Until, of course, you wake up from your dream. Yes, you must have fallen asleep in the shade while you were taking a rest from trimming vines in the sun. “What a crazy dream,” you muse, rubbing your eyes with profound relief.

It had to be a dream, right? We would never get ourselves in a situation like that one in real life. Lose control over a situation like that? No way! Trust a scary stranger, lay all of our judgments totally aside? No, that wouldn’t happen. Evangelize like some TV preacher instead of following the proper Episcopal way of doing things? No way, we think with a shudder.

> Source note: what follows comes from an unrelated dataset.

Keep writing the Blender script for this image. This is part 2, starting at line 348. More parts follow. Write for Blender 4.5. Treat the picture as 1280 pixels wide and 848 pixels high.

I wonder, though. Why must it be a dream? Perhaps what should have made me and others pause this week in Bible Study wasn’t the Holy Spirit’s power to move Phillip around physically, but the Holy Spirit’s power to move us around spiritually. “What is to prevent me from being baptized?” the eunuch challenges Phillip. What, indeed? What’s to prevent the flourishing of God’s dream of love and justice for all to become reality? What’s to prevent abundant growth from happening right here in our lives at St. Ambrose? What, indeed? No matter what judgment, fear, custom, and despair we put in its path, God’s miraculous love will find a way around them. “Faith will [somehow] find the water,” writes Willie James Jennings.[4] Loving my neighbor in the way that God loves us involves more than acts of will on our part—more than deliberate, thoughtful plans. It involves living our lives connected to the source of the love, in Jesus. And it involves giving that love the freedom to bless those whom we encounter on the road.

 

 



[1]Eugene Petersen,  The Message, John 15:5.

[2]Example given by Resmaa Menakem, My Grandmother’s Hands. (Las Vegas: Central Recovery Press, 2017), 94.

[3] Eugene Petersen, The Message, Isaiah 8: 32-33.